An athmer technology available with selected drop seals. These models have an additional actuator on the latch side of the door, spreading actuation pressure more evenly over the door. This feature is particularly useful with wide doors and supports long-term durability.

Fire door

An engineered life safety device. Fire door is a term often used to describe a full fire door assembly including the door leaf, frame and essential hardware, which has been designed to resist fire for a specific period of time.

Graphite intumescent strip

A general term for intumescent made from intercalated graphite, one of the three main types of intumescent material. Common characteristics of graphite-based intumescent include an aggressive multidirectional expansion, production of a light, fluffy material and an initial activation temperature of around 200°C.

Head & jambs

The two types of component that together make up a door frame. The jambs are vertical members positioned at each side of a door opening. The head is a horizontal member positioned at the top of a door opening.

Inner rail

Drop seal component used to hold the sealing profile typically made from aluminium. It is contained within the main outer housing and drops to the floor during seal actuation.

Interdens®

A specific brand of phosphate-based intumescent material, a registered trademark of BASF Wolman GmbH, Sinzheim, Germany.

Intumescent seal

A seal that becomes active when subjected to elevated temperature and impedes the flow of heat, flame or gases. Upon activation it expands to fill gaps and voids in a fire resistant structure, for example a fire door assembly. Sometimes referred to as a fire seal.

Meeting stile

The gap where a pair of doors meet.

Overload protection

An athmer technology present in selected drop seals that automatically detects when the sealing profile has dropped far enough and cuts off further actuation pressure. Overload protection ensures a consistent, even seal and protects the seal’s components from excessive pressure.

Palusol®

A specific brand of silicate-based intumescent material, a registered trademark of BASF Wolman GmbH, Sinzheim, Germany.

Parallel actuation

An athmer technology incorporated in selected drop seals that drops the sealing profile evenly on both sides of the door. Parallel actuation prevents seal dragging and supports long-term durability.

Perimeter seal

A flexible seal used to seal the head & jambs of a door frame. Sometimes referred to as a frame seal. It can be rebated or fixed with self-adhesive tape.

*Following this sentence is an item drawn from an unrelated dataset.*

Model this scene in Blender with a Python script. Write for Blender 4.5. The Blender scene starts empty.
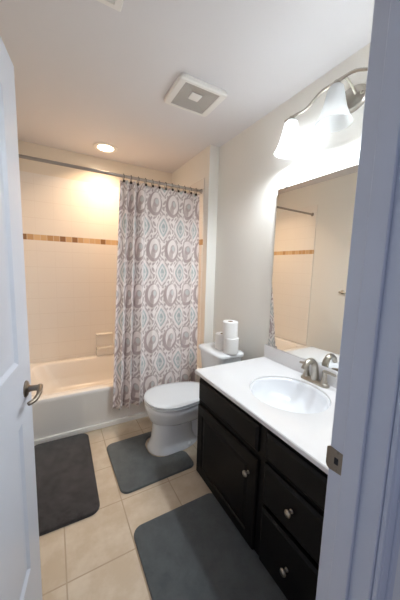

Phosphate-based intumescent

A general term for intumescent made from mono ammonium phosphate, one of the three main types of intumescent material. Common characteristics of phosphate-based intumescent include an almost pressureless multidirectional expansion, production of a sticky meringue-like foam and an initial activation temperature of around 150°C.

Press plate

A thin metal plate often supplied with our drop seals, used to prevent damage to door frames. They are supplied as an accessory to our drop seals.

PVC (polyvinyl chloride)

A synthetic plastic polymer that can be extruded in both rigid and flexible forms for a variety of uses.

PVC-encased intumescent seal

A common type of intumescent seal that consists of an intumescent material covered by a protective PVC casing.

Self-extinguishing, flame-retardant silicone

A type of elastomer (rubber) containing silicone, which when set alight will extinguish flames by itself. Standards available to test the performance of this type of material include UL 94.

Silicate-based intumescent

A general term for intumescent made from hydrated sodium silicate, one of the three main types of intumescent material. Common characteristics of silicate-based intumescent include a uniaxial expansion, production of a solid foam and an initial activation temperature of around 110-120°C.

Sliding actuator

A particular type of actuator developed by athmer and made from a technical nylon material, designed to ‘slide’ across door frame surfaces. This type of actuator reduces friction with the door frame, protecting both the actuator and door frame from long-term wear.

TPE (thermoplastic elastomer)

A type of copolymer (usually a mix of plastic and rubber) that consists of materials with both thermoplastic and elastomeric properties.

Working temperature

The temperature range within which a seal will function correctly and as described. Sometimes referred to as operating temperature.